## start EXTRACTED DATA

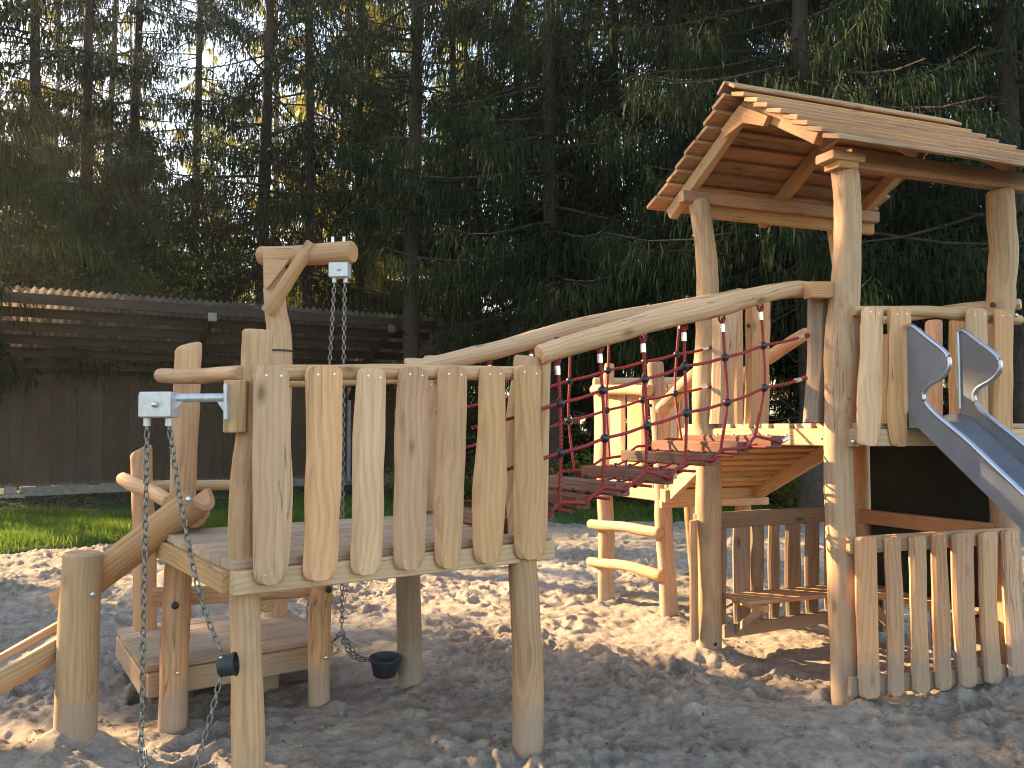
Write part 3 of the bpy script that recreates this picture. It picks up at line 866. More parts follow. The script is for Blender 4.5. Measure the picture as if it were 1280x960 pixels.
TR = [(971, 552), (929, 560), (888, 575), (834, 597), (779, 612), (729, 628), (684, 643), (636, 656)]
vdir = Vector((-.45, .893, 0))
tread = []
for i, (x, y) in enumerate(TR):
    f = PL(x, y, fA, fB, -.05)
    b = f + vdir * .80
    tilt = .03
    prism('tread', f + Vector((0, 0, -.0)), b + Vector((0, 0, .0)), .085, .068, NB, M['tread'], wav=.004, n=6, ch=.008)
    tread.append((f, b))
def near_tread(x, y, A=None):
    return PL(x, y, fA, fB, -.02)
net(fA, fB, beamf, [
    (697, 450, [(700, 504), (701, 566)], 699, 628), (750, 435, [(753, 488), (756, 548)], 753, 609),
    (804, 422, [(806, 474), (809, 532)], 807, 589), (855, 408, [(856, 458), (858, 516)], 857, 574),
    (903, 397, [(906, 447), (909, 503)], 901, 562), (951, 382, [(954, 432), (955, 485)], 944, 545)],
    None, [(1009, 419), (1006, 473)], [(590, 535), (590, 598)], near_tread)
net(bA, bB, beamb, [
    (612, 448, [(614, 501), (614, 551)], 620, 602), (664, 434, [(664, 488), (664, 539)], 668, 592),
    (713, 424, [(712, 476), (711, 526)], 718, 588), (762, 412, [(760, 463), (758, 513)], 762, 572), (805, 402, [(806, 452), (803, 500)], 808, 560),
    (850, 394, [(846, 443), (844, 492)], 852, 550)],
    None, [(890, 434), (889, 482)], [(545, 516), (545, 566)], lambda x, y: PL(x, y, bA, bB, .06))
# ropes through the treads
for i in range(len(tread) - 1):
    f0, b0 = tread[i]; f1, b1 = tread[i + 1]
    mf = (f0 + f1) * .5; mb = (b0 + b1) * .5
    dz_ = Vector((0, 0, -.012))
    o = tube('floor_rope', [mf - vdir * .05 + dz_, mb + vdir * .03 + dz_], .008, NB, M['rope'], n=4)
    for k in range(5):
        p = mf.lerp(mb, .12 + .19 * k) + dz_
        ball('net_knot', p, .0185, NB, M['ball'], seg=10)
        a = f0.lerp(b0, .12 + .19 * k + .05); b = f1.lerp(b1, .12 + .19 * k - .05)
        tube('floor_rope', [a - Vector((0, 0, .012)), p, b - Vector((0, 0, .012))], .0062, NB, M['rope'], n=5, seg=6)
    # edge ropes from tread ends up to the side nets
    bt = ((944, 545), (901, 562), (857, 574), (807, 589), (753, 609), (699, 628), (650, 640))[i]
    cpt = near_tread(*bt)
    for q in (f0, f1): tube('edge_rope', [q + vdir * .01 + Vector((0, 0, -.01)), q - vdir * .02, cpt], .0085, NB, M['rope'], n=6)
    cpt = (b0 + b1) * .5 + vdir * .05 + Vector((0, 0, .025))
    for q in (b0, b1): tube('edge_rope', [q, q + vdir * .02, cpt], .0085, NB, M['rope'], n=6)
f0, b0 = tread[0]
for k in range(5):
    p = f0.lerp(b0, .1 + .19 * k)
    tube('floor_rope', [p, p + Vector((.13, .05, .03))], .007, NB, M['rope'], n=3, seg=6)
    ball('rope_eye', p + Vector((.13, .05, .03)), .013, NB, M['bolt'], seg=8)
q = PL(984, 548, fA, fB, -.03)
tube('ferrule', [f0 + Vector((.03, 0, 0)), q], .013, NB, M['alu'], seg=10, n=3)

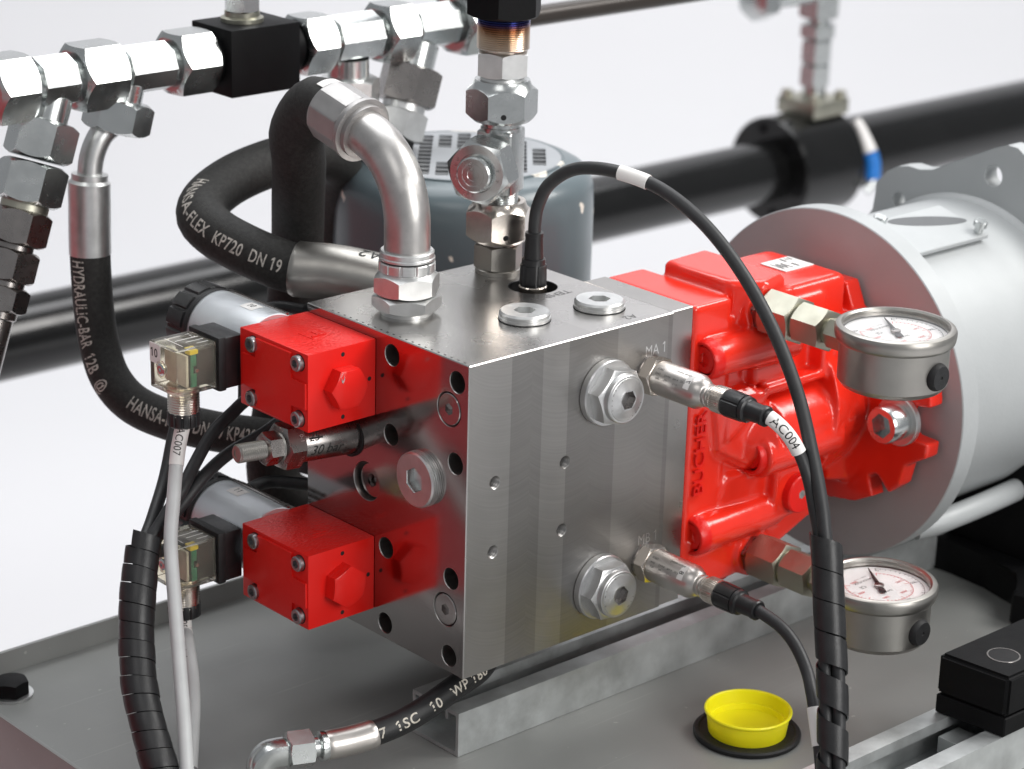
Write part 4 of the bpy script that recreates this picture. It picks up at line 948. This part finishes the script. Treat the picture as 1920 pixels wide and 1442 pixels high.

## end EXTRACTED DATA

Note each line of the entries that has "script" in it, and copy those lines.

Write part 3 of the bpy script that recreates this picture. It picks up at line 866. More parts follow. The script is for Blender 4.5. Measure the picture as if it were 1280x960 pixels.
Write part 4 of the bpy script that recreates this picture. It picks up at line 948. This part finishes the script. Treat the picture as 1920 pixels wide and 1442 pixels high.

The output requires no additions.